Business sentiment towards commercial activity in the last quarter of 2024 reached its lowest levels since 2021, suggesting a slowdown in activity, according to a recent Central Bank report.

The first edition of the Central Bank Business Dialogue report for this year said that while business activity remained positive, “it weakened compared to previous quarters indicating a slowdown”.

Some 9% of companies reported an improvement in business conditions over the preceding quarter, six percentage points less than the quarter before and 25 points less than the same period in 2023.

Expectations for improving conditions over the next three months, meanwhile, dropped to their second lowest levels since 2021, falling to 20% of companies – a drop of 17 percentage points from the previous quarter.

Not all sectors fared equally, however, with service-oriented firms – including tourism, audit and consultancy activities – reporting the highest incidence of improved activity followed by manufacturing companies.

Conditions in the wholesale and retail sectors, meanwhile, were “more or less stagnant” while construction saw “relatively low demand” for new projects. Demand for property sales and letting, however, was described as “resilient”.

The share of companies reporting higher profits in 2024 was more than double that in 2023, with 29% compared to 14%.

Maltese companies adapted their strategies to deal with economic challenges: for several firms, selling price increases achieved higher profits or at least maintained stable profit levels. More than a third of firms were also able to increase their profits without changing prices, likely by reaping efficiency gains or sourcing cheaper products, the report said.

Looking ahead, retailers expect seasonal increases in demand and manufacturers continue to expect growth.

Despite reporting robust performance, the share of services-oriented firms expecting improving conditions “more than halved” however. More stringent EU regulations and “global economic uncertainties” were to blame for reduced optimism in several “sub-sectors” of the services industry, the report noted.

Rising costs remained the biggest concern for the companies surveyed, with labour costs the most significant contributing factor.

However, despite rising costs, the net share of firms saying they were planning to raise prices dropped by almost 30% from the last survey, with companies reporting they were finding it harder to pass on rising costs to consumers.

Meanwhile, the share of companies planning to increase investment rose to more than a quarter – versus none in the previous survey – with an increased focus on sustainability and digitalisation, the report said.
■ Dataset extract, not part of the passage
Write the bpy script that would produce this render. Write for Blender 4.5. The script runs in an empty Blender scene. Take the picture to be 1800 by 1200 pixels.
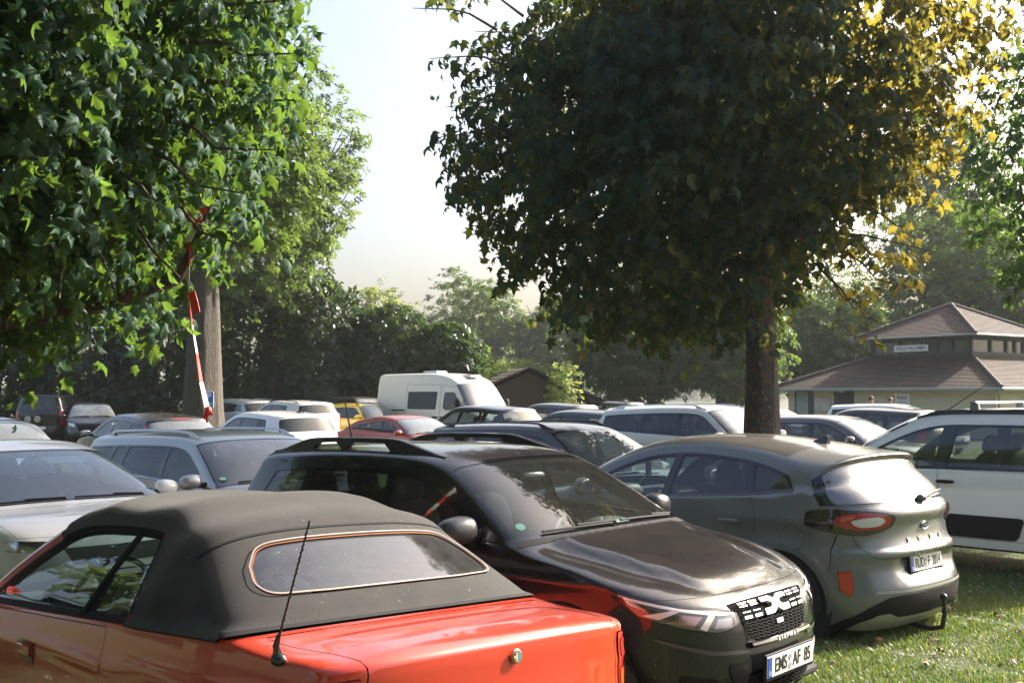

Job creation remained stable, and most firms reported wage increases of between 5% and 6% last year. Wages are expected to rise slower this year, however, with estimations of increases between 3% to 6%.

The net share of business planning to increase staffing stayed relatively stable, rising marginally to 24%, while labour shortages were identified as the biggest challenge facing employers.

“Skilled labour shortages remain the most pressing issue, affecting 36% of respondents, particularly in manufacturing and construction,” the report said, noting other challenges included bureaucratic inefficiencies and increased competition.

The report was compiled following interviews with Maltese companies – non-financial corporations (NFCs) and other institutions – in 45 sittings between October and December.